### INSTRUCTION
Pictures stay out of the copy; set down each line of the listing below exactly.

*-*-*

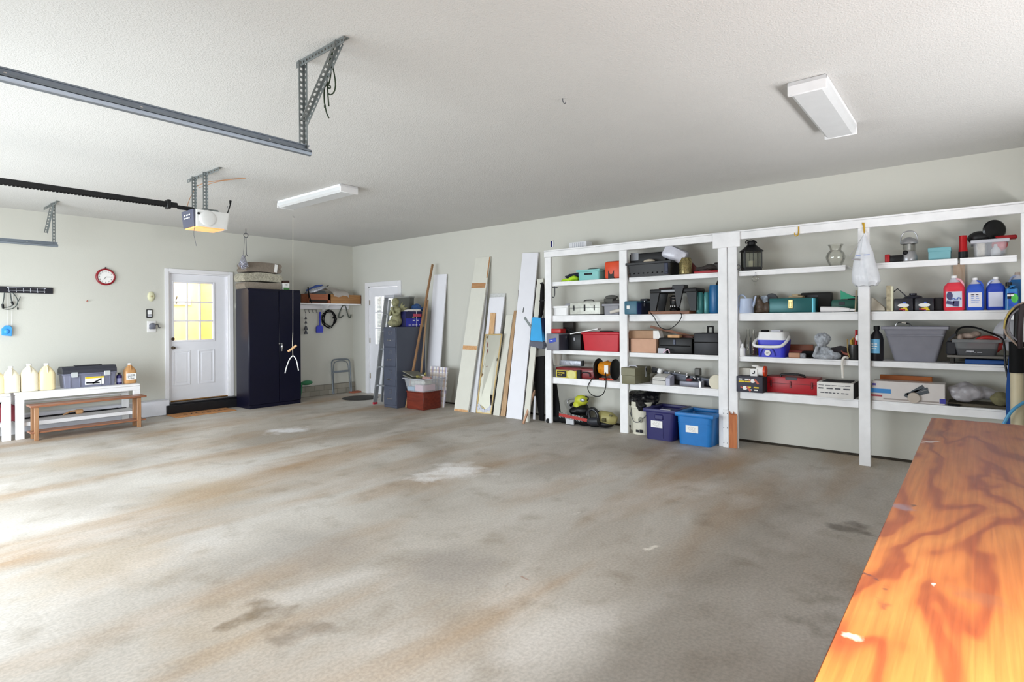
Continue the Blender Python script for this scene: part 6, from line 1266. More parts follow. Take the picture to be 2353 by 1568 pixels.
def orn():
    x = 6.40; c = T_(1735, 641, x); r = thing('glass_ornament', 'clear glass bauble hanging under the top shelf below the lantern', 'ornament', (x, c.y, c.z-.07))
    b = MB(); b.ell(c, (.03, .036, .036)); b.tube([c+Vector((0, 0, -.03)), c+Vector((0, 0, -.055)), c+Vector((0, 0, -.075))], [.012, .009, .003], 10); part('bauble', b, vglass, r); b = MB(); b.tube([c+Vector((0, 0, .035)), (x, c.y, Z1-.03)], .002, 5); b.cyl(c+Vector((0, 0, .03)), c+Vector((0, 0, .042)), .008, seg=10); part('cap', b, lgrey, r)
    b = MB(); b.tube([(x, c.y, Z1-.03), (x+.02, c.y, Z1-.03)], .003, 5); part('pin', b, ink, r)
orn()
b = MB(); b.tube([T_(1835, 521, 6.372), T_(1835, 533, 6.372), T_(1834, 540, 6.36), T_(1830, 543, 6.345), T_(1826, 540, 6.335), T_(1826, 535, 6.335)], .006, 7, smooth=1); solo('brass_hook', b, M('yellow_hook', '#d0a52c', .4, .3), 'yellow cup hook on the header above the third bay', 'hook', 'yellow hooks on the header')
# shelf 2
x = 6.46; y = S(1715, 700, x)[0]; zt = S(1715, 687, x)[1]; r = thing('watering_can', 'pale blue watering can with loop handle on the second shelf of the third bay', 'watering can', (x, y, Z2)); m = M('pale_blue_enamel', '#b4c2dc', .4)
b = MB(); b.lathe((x, y, Z2+.001), [(.075, 0), (.078, .005), (.066, zt-Z2), (.06, zt-Z2), (.068, .01)], 28); part('body', b, m, r)
b = MB(); b.tube([(x, y+.07, Z2+.05), (x, y+.10, Z2+.12), (x, y+.08, zt+.04), (x, y+.03, zt+.045), (x, y-.0, zt)], .009, 8, smooth=2); part('handle', b, m, r)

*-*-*

### EXERCISE OUTPUT
Continue the Blender Python script for this scene: part 6, from line 1266. More parts follow. Take the picture to be 2353 by 1568 pixels.
def orn():
    x = 6.40; c = T_(1735, 641, x); r = thing('glass_ornament', 'clear glass bauble hanging under the top shelf below the lantern', 'ornament', (x, c.y, c.z-.07))
    b = MB(); b.ell(c, (.03, .036, .036)); b.tube([c+Vector((0, 0, -.03)), c+Vector((0, 0, -.055)), c+Vector((0, 0, -.075))], [.012, .009, .003], 10); part('bauble', b, vglass, r); b = MB(); b.tube([c+Vector((0, 0, .035)), (x, c.y, Z1-.03)], .002, 5); b.cyl(c+Vector((0, 0, .03)), c+Vector((0, 0, .042)), .008, seg=10); part('cap', b, lgrey, r)
    b = MB(); b.tube([(x, c.y, Z1-.03), (x+.02, c.y, Z1-.03)], .003, 5); part('pin', b, ink, r)
orn()
b = MB(); b.tube([T_(1835, 521, 6.372), T_(1835, 533, 6.372), T_(1834, 540, 6.36), T_(1830, 543, 6.345), T_(1826, 540, 6.335), T_(1826, 535, 6.335)], .006, 7, smooth=1); solo('brass_hook', b, M('yellow_hook', '#d0a52c', .4, .3), 'yellow cup hook on the header above the third bay', 'hook', 'yellow hooks on the header')
# shelf 2
x = 6.46; y = S(1715, 700, x)[0]; zt = S(1715, 687, x)[1]; r = thing('watering_can', 'pale blue watering can with loop handle on the second shelf of the third bay', 'watering can', (x, y, Z2)); m = M('pale_blue_enamel', '#b4c2dc', .4)
b = MB(); b.lathe((x, y, Z2+.001), [(.075, 0), (.078, .005), (.066, zt-Z2), (.06, zt-Z2), (.068, .01)], 28); part('body', b, m, r)
b = MB(); b.tube([(x, y+.07, Z2+.05), (x, y+.10, Z2+.12), (x, y+.08, zt+.04), (x, y+.03, zt+.045), (x, y-.0, zt)], .009, 8, smooth=2); part('handle', b, m, r)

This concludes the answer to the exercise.